India’s geophysical and climatic conditions make it one of the most disaster-prone countries in the world. Of the different types of natural disaster, hydrological disasters have the largest number of recorded instances and the highest mortality and damage costs. Since the 1990s, floods have accounted for more than half the natural and climate-related disasters in the country, with damage costs running into billions of dollars. The impacts on people of such extreme, large-scale events depends on their vulnerability and exposure. The impacts are further intensified by socioeconomic factors such as population increase, rapid urbanization, infrastructure expansion, and large numbers of people residing in informal settlements in poor and destitute conditions. This underscores the need to characterize the impacts of extreme precipitation on different stakeholders and formulate policies and action plans to mitigate them.

This paper uses field-level and secondary data to characterize and analyze the impacts of extreme precipitation events at the micro level on vulnerable households and small and medium-sized enterprises (SMEs) in three locations—Mumbai, Chennai, and Puri district. Chennai and Mumbai are large megacities with millions of people and critical economic activities. Their coastal locations, land reclamation, and rapid infrastructure expansion in low-lying areas make them highly vulnerable to large-scale flood impacts. Puri district, in contrast, is predominantly rural, and the main livelihoods are agriculture, fishing, and tourism. All three locations have faced devastating extreme rainfall events in recent years and offer rich insights into asset exposure and direct and indirect impacts on urban and rural households and SMEs.

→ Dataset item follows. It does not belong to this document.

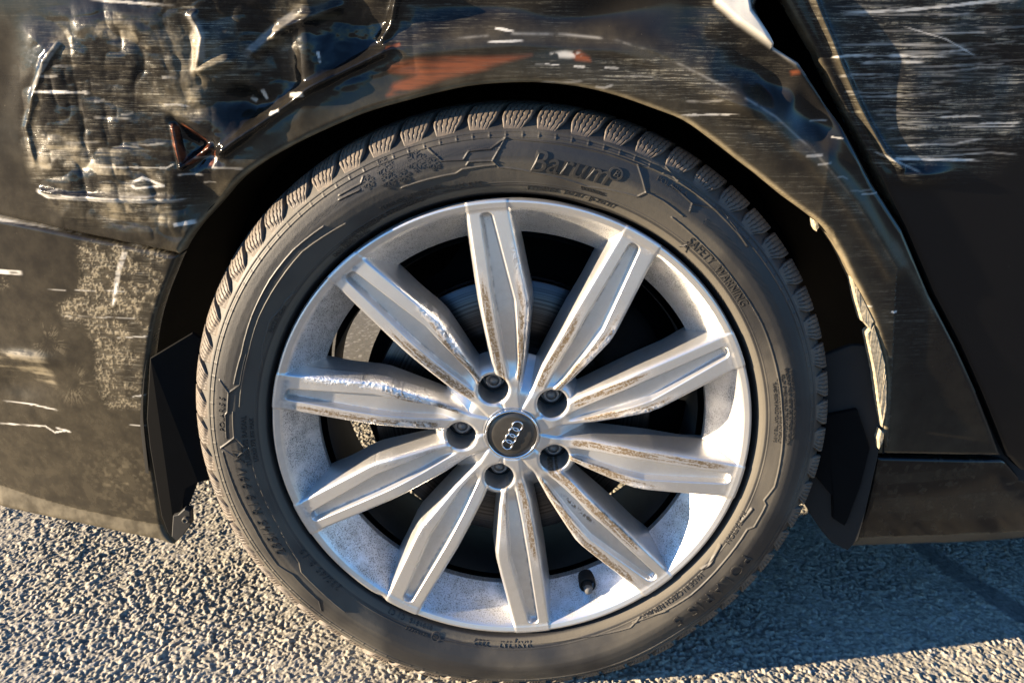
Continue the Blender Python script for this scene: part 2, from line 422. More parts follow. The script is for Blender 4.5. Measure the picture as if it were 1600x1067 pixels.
    for _ in range(8):
        h0, _d = fval(P); P1 = P.copy(); P1[:, 0] += e; P2 = P.copy(); P2[:, 2] += e
        gx_ = (fval(P1)[0]-h0)/e; gz_ = (fval(P2)[0]-h0)/e; g2 = gx_**2+gz_**2+1e-6
        s = np.clip((CUT+.01-h0)/g2, -1, 1); s = np.where(np.abs(h0-CUT) < .05, 0, s)
        st = np.stack([gx_*s, gz_*s], 1); ln = np.hypot(st[:, 0], st[:, 1]); st *= (np.minimum(ln, .7)/(ln+1e-9))[:, None]
        P[:, 0] += st[:, 0]; P[:, 2] += st[:, 1]
    P[:, 1] = -np.maximum(fval(P)[0], CUT-6); V[bad] = P
    hb = np.where(used & (dm <= HOLE))[0]; P = V[hb].copy()
    for bdeg in BOLTS:
        bx, bz = 56*math.cos(rad(bdeg)), 56*math.sin(rad(bdeg)); d = np.hypot(P[:, 0]-bx, P[:, 2]-bz); m = d < HOLE+.01
        P[m, 0] = bx+(P[m, 0]-bx)*HOLE/d[m]; P[m, 2] = bz+(P[m, 2]-bz)*HOLE/d[m]
    P[:, 1] = -fval(P)[0]; V[hb] = P
    # vertex normals of the whole casting
    a, b_, c, d = (V[F[:, i]] for i in range(4)); fn = np.cross(c-a, d-b_)
    NV = np.zeros_like(V)
    for i in range(4): np.add.at(NV, F[:, i], fn)
    NV /= np.linalg.norm(NV, axis=1)[:, None]+1e-12
    if np.mean(NV[used, 1]) > 0: F = F[:, ::-1]; NV = -NV
    fc = V[F].mean(1); fr = np.hypot(fc[:, 0], fc[:, 2]); onr = on_ramp.ravel()[F].mean(1) > .5; fi = idx.ravel()[F[:, 0]]
    part = np.where((fr > 250) | onr, -1, np.where(fr < 68, -2, fi))
    # boundary walls going back
    E = np.concatenate([F[:, [i, (i+1) % 4]] for i in range(4)]); ow = np.tile(part, 4)
    key = np.sort(E, 1)[:, 0].astype(np.int64)*len(V)+np.sort(E, 1)[:, 1]
    u, inv, cn = np.unique(key, return_inverse=True, return_counts=True)
    be = E[cn[inv] == 1]; bo = ow[cn[inv] == 1]
    mid = .5*(V[be[:, 0]]+V[be[:, 1]]); rm = np.hypot(mid[:, 0], mid[:, 2])
    sel = (rm > 31.2) & (rm < 258.2); be = be[sel]; bo = bo[sel]; mid = mid[sel]; rm = rm[sel]
    nearb = np.zeros(len(be), bool)
    for bdeg in BOLTS: nearb |= np.hypot(mid[:, 0]-56*math.cos(rad(bdeg)), mid[:, 2]-56*math.sin(rad(bdeg))) < 18
    n0 = len(V); back = V[be].copy(); back[..., 1] = np.where(nearb, 52.0, 43.0+7*sstep(185, 218, rm))[:, None]
    cen = np.hypot(back[..., 0], back[..., 2])
    V2 = np.concatenate([V, back.reshape(-1, 3)])
    # front copies so that the wall gets its own flat normal
    front = V[be].reshape(-1, 3); V2 = np.concatenate([V2, front]); n1 = n0+len(be)*2
    k = np.arange(len(be)); WF = np.stack([n1+2*k+1, n1+2*k, n0+2*k, n0+2*k+1], 1)
    wn = np.cross(V2[WF[:, 1]]-V2[WF[:, 0]], V2[WF[:, 3]]-V2[WF[:, 0]]); wn /= np.linalg.norm(wn, axis=1)[:, None]+1e-12
    # average wall normals at shared border vertices for a smooth wall
    acc = np.zeros_like(V)
    for i in range(2): np.add.at(acc, be[:, i], wn)
    acc /= np.linalg.norm(acc, axis=1)[:, None]+1e-12
    N2 = np.concatenate([NV, acc[be].reshape(-1, 3), acc[be].reshape(-1, 3)])
    def ext(q):
        q = q.ravel(); return np.concatenate([q, q[be].ravel(), q[be].ravel()])
    AT = dict(rash=ext(rash), dirt=ext(dirt), speck=ext(speck))
    AF = np.concatenate([F, WF]); AP = np.concatenate([part, bo])
    W = V2*.001; W[:, 2] += HZ
    def sub(name, pid, parent):
        f = AF[AP == pid]; uq, iv = np.unique(f, return_inverse=True)
        return mesh_np(name, W[uq], iv.reshape(f.shape), M_WHEEL, parent, {k_: v[uq] for k_, v in AT.items()}, N2[uq])
    wh = sub('wheel', -1, car); wh['label'] = 'silver ten-spoke alloy wheel, scraped and dirty'
    hubo = sub('hub', -2, wh)
    for k_ in range(10): sub('spoke', k_, wh)
    return wh
wheel = build_wheel()

def rim_parts():
    lathe('rim_flange', [(.2585, .0025), (.2592, .006), (.2580, .012), (.2520, .016)], M_WHEEL, wheel, 256)
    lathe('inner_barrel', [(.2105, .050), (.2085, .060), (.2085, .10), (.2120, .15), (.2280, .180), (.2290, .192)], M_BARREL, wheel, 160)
    # brake disc, bell, shield, caliper
    lathe('brake_disc', [(.080, .066), (.0965, .066), (.0975, .0655), (.158, .0655), (.1595, .067), (.1595, .074), (.155, .074), (.155, .083), (.1595, .083), (.1595, .091), (.08, .091)], M_DISC, wheel, 160)
    lathe('disc_bell', [(.0, .046), (.078, .046), (.082, .049), (.084, .068)], M_BARREL, wheel, 96)
    a = np.radians(np.linspace(0, 360, 181)); V = []
    for y in (.105, .112):
        for f in (.05, 1.0):
            for q in a:
                big = sstep(118, 95, np.degrees(q) % 360)*sstep(0, 8, np.degrees(q) % 360)+sstep(330, 345, np.degrees(q) % 360); R_ = .176+.040*min(1.0, big)
                V.append((f*R_*math.cos(q), y, HZ+f*R_*math.sin(q)))
    mesh_np('dust_shield', V, grid_faces(4, 181), M_DEEP, wheel)
    # caliper: arc shaped housing hugging the disc on the front upper right
    a = np.radians(np.linspace(8, 50, 22)); prof = [(.112, .062), (.116, .052), (.125, .047), (.152, .047), (.165, .050), (.178, .056), (.186, .068), (.186, .096)]
    V = []
    for q in a:
        e = math.sin((q-a[0])/(a[-1]-a[0])*math.pi)**.25
        for r, y in prof: V.append((((r-.15)*(.6+.4*e)+.15)*math.cos(q), y+(1-e)*.012, HZ+((r-.15)*(.6+.4*e)+.15)*math.sin(q)))
    o = mesh_np('brake_caliper', V, grid_faces(len(a), len(prof)), M_DEEP, wheel)
    # bolts in their recesses
    first = None
    for bdeg in BOLTS:
        bx, bz = .056*math.cos(rad(bdeg)), HZ+.056*math.sin(rad(bdeg))
        if first is None:
            rec = lathe_np([(.0170, .038), (.0168, .0525), (.0, .0525)], 40, 0, 0)
            wash = lathe_np([(.0135, .0342), (.0135, .029), (.0122, .0275), (.0108, .0275), (.0100, .0285), (.0096, .0285)], 40, 0, 0)
            head = lathe_np([(.0094, .0285), (.0094, .0180), (.0086, .0168), (.0062, .0166), (.0058, .0172), (.0055, .0205), (0, .0205)], 24, 0, 0)
            V, F = join_np([wash, head]); o = mesh_np('lug_bolt', V, F, M_BOLT, wheel); first = o
            V, F = rec; rc = mesh_np('bolt_recess', V, F, M_BOLT, wheel); rfirst = rc
        else:
            o = first.copy(); COL.objects.link(o); o.parent = wheel
            rc = rfirst.copy(); COL.objects.link(rc); rc.parent = wheel
        o.location = (bx, .018, bz); rc.location = (bx, 0, bz)
    # centre cap: chrome ring, grey face
    lathe('cap_ring', [(.0300, .0130), (.0296, .0080), (.0290, .0068), (.0278, .0066), (.0270, .0074), (.0266, .0092)], M_CHROME, wheel, 128)
    lathe('centre_cap', [(.0268, .0094), (.0262, .0082), (.020, .0074), (.010, .0070), (0, .0069)], M_CAP, wheel, 96)
    # emblem: four linked rings standing on the cap
    dirx, dirz = math.cos(rad(64)), math.sin(rad(64)); parts = []
    for k in range(4):
        s = (k-1.5)*.0082; cx, cz = dirx*s+.0005, HZ+dirz*s
        R0, r0 = .0056, .00085; u = np.linspace(0, 2*np.pi, 40, endpoint=False); v = np.linspace(0, 2*np.pi, 10, endpoint=False)
        U, Vv = np.meshgrid(u, v); rr = R0+r0*np.cos(Vv)
        P = np.stack([cx+rr*np.cos(U), +.0064-.0009*np.sin(Vv)-.0002*(k % 2), cz+rr*np.sin(U)], -1)
        P = np.concatenate([P, P[:1]], 0); parts.append((P.reshape(-1, 3), grid_faces(11, 40, True)))
    V, F = join_np(parts); mesh_np('ring_emblem', V, F, M_CHROME, wheel)
    # valve
    a = rad(-66.5); vx, vz = .2255*math.cos(a), HZ+.2255*math.sin(a)
    V, F = lathe_np([(.0100, .040), (.0100, .0235), (.0094, .0215), (.0086, .0220), (.0078, .028), (.0056, .028), (.0052, .020), (.0048, .0170)], 28, vx, vz)
    mesh_np('valve_stem', V, F, M_GAP, wheel)
    V, F = lathe_np([(.0047, .0180), (.0047, .0118), (.0040, .0104), (0, .0100)], 24, vx, vz)
    mesh_np('valve_cap', V, F, plain('valve_grey', (.10, .10, .10), .5), wheel)
rim_parts()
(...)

The unique mix of hybrid data, field-level and secondary, is analyzed in this study for assessing flood impacts. Studies conducted by the author in Mumbai, studies carried out by researchers in Chennai, and impact assessment done by government agencies in Puri are extensively used in this paper. This offers a multidimensional view of flood impacts with quantitative estimates and qualitative insights into devastation and distress suffered by different stakeholders. Such insights are normally not captured in routine damage assessments, which focus largely on loss estimates that can be easily quantified. The economic and other impacts of flooding are often not homogenous, and some people and locations tend to be more vulnerable because of socioeconomic and geophysical characteristics. Studies also tend to focus more on household impacts and other vulnerable groups like SMEs remain underinvestigated. This study specially focuses on understanding how and why different stakeholders, such as households and SMEs, are impacted during extreme precipitation and floods.